Chelsea Wilson talks Stonnington Jazz in South Magazine – Take Five

Chelsea Wilson talks Stonnington Jazz in South Magazine – Take Five

There are few people who know the Australian jazz scene better than Chelsea Wilson.

She wrote her first song at eight, played gigs as a teenager, studied at the Queensland Conservatorium of Music, holds a masters degree in Arts and Entertainment Management and has held international residencies at jazz clubs all over the world.

In 2015, she played at Stonnington Jazz through her series Women of Soul, a string of performances celebrating female vocalists and songwriters. Now, Chelsea hosts her own radio show on PBS and is currently working on her second album. In other words, she’s more than qualified to be artistic director of Australia’s long-running Stonnington Jazz festival, now in its 12th year.

It’s Chelsea’s second year in the role and she’s pretty excited about it. “I’ve had an ongoing relationship with the festival, so it’s amazing to be the artistic director for the second time,” she said.

Her role is something of a dream job. Chelsea gets to book the musicians she plays on her radio show, while creating a program that reflects the diverse Australian jazz scene.

“My role is having a creative vision for the festival, and continuing the legacy of the festival as a champion of Australian jazz music, which really sets the festival apart from other jazz festivals around the country.”

This year, the festival has an inclusive focus, aiming to deliver a program that will entertain everyone.

“It’s a diverse range of genres within the jazz umbrella.
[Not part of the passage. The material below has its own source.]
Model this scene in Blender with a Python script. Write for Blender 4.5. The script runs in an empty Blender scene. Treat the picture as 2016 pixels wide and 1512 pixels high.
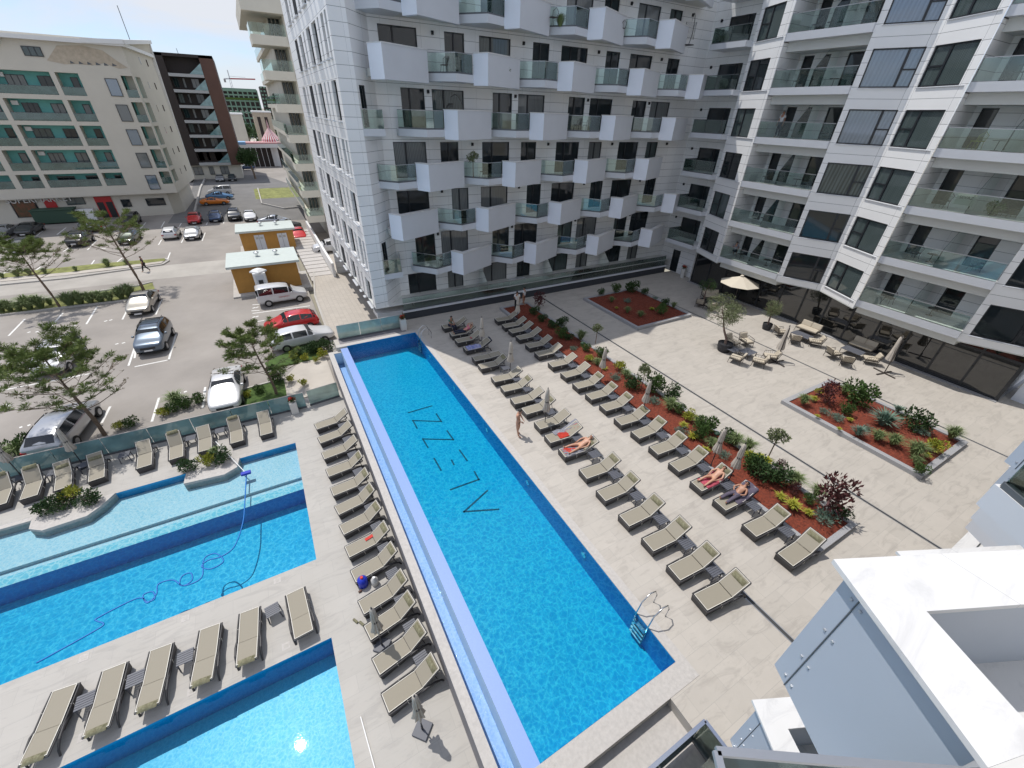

As cheesy as it sounds, there’s something for everybody,” said Chelsea.

This year’s program includes album launches, workshops and shows designed to get the whole crowd involved.

“There will definitely be performance workshops. There will definitely be events that are all ages, that kids can get involved with, that professional musicians can get involved with, that complete beginners can get involved with.”

“There will be a mix of seated concerts for that traditional jazz audience where you’ll see some of Australia’s great legacy artists, but there are also elements of the program where dancing is encouraged,” she said.

“Even if people think they don’t really like jazz, they can come down and find something that they’ll like.”